Mr. Vallone’s legislation would create a commission to study the issue and then recommend whether to put it to a referendum. Since secession would have to be approved by the Albany legislators, its passage would be unlikely. Another to council member, Simcha Felder, who chairs the Governmental Operations committee, said the bill will be considered this year.

“It certainly has merit,” Mr. Felder said of the proposal. “Why in the world should New York City be held hostage to the state? It just doesn’t make sense.”

Mr. Felder acknowledged that the bill “would face many hurdles,” but said it deserved a debate.

“I think the people in New York City are very interested for the most part in it. The question is the people outside New York City in New York State who have been eating the fruits of our labor for all this time. They aren’t going to be ready to just say forget about it.”

The director of government watchdog New York Civic, Henry Stern, said that leaving the state would be politically and logistically difficult.
“You can’t secede from a state. We wouldn’t even let Staten Island secede from New York City, so nobody’s going to let this happen.” Mr. Stern, who previously served in City Council and as Parks Commissioner, said.

He added that Albany and the rest of New York north of the Bronx border does have some redeeming qualities. “The city needs upstate — it’s where the city gets its water. It dumps its prisoners upstate,” Mr. Stern said.

Council Member James Gennaro said yesterday that while he understood the frustration driving the idea, he did not support secession.

“It would be a sad day to have to separate from the state, but this also is a natural question that sort of comes out of the fact that Albany is shortchanging New York City,” Mr. Gennaro said. “It’s very unfortunate that is the state of affairs, but I am for fixing that and bringing more equity and fairness, whereas secession would essentially represent failure.”

Mr. Vallone said that the city would operate more effectively on its own. “It would be much, much simpler to be able to govern 8.5 million people without having to ask legislators who represent villages on the Canadian border for permission before we do anything,” Mr. Vallone said.

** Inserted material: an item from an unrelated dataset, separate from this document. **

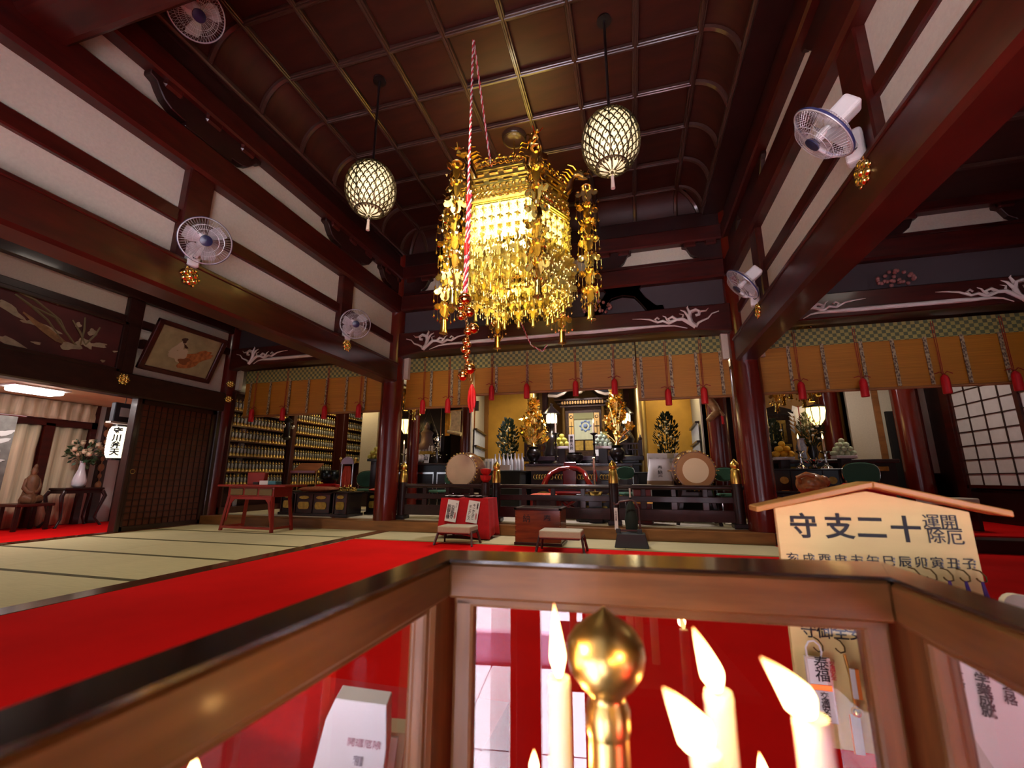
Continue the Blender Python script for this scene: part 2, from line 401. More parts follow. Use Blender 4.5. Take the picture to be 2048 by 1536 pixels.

Prominent New Yorkers have advocated breaking free from Albany in the past. Upstate cities like Buffalo, Albany, Glen Falls, and Rochester may share more in common with neighboring states like Pennsylvania, Vermont, Massachusetts — or even Canada. In 1969, author Norman Mailer ran for mayor on a secessionist platform. During the Civil War, Mayor Fernando Wood proposed going even further — seceding from the Union entirely to form an independent city-state.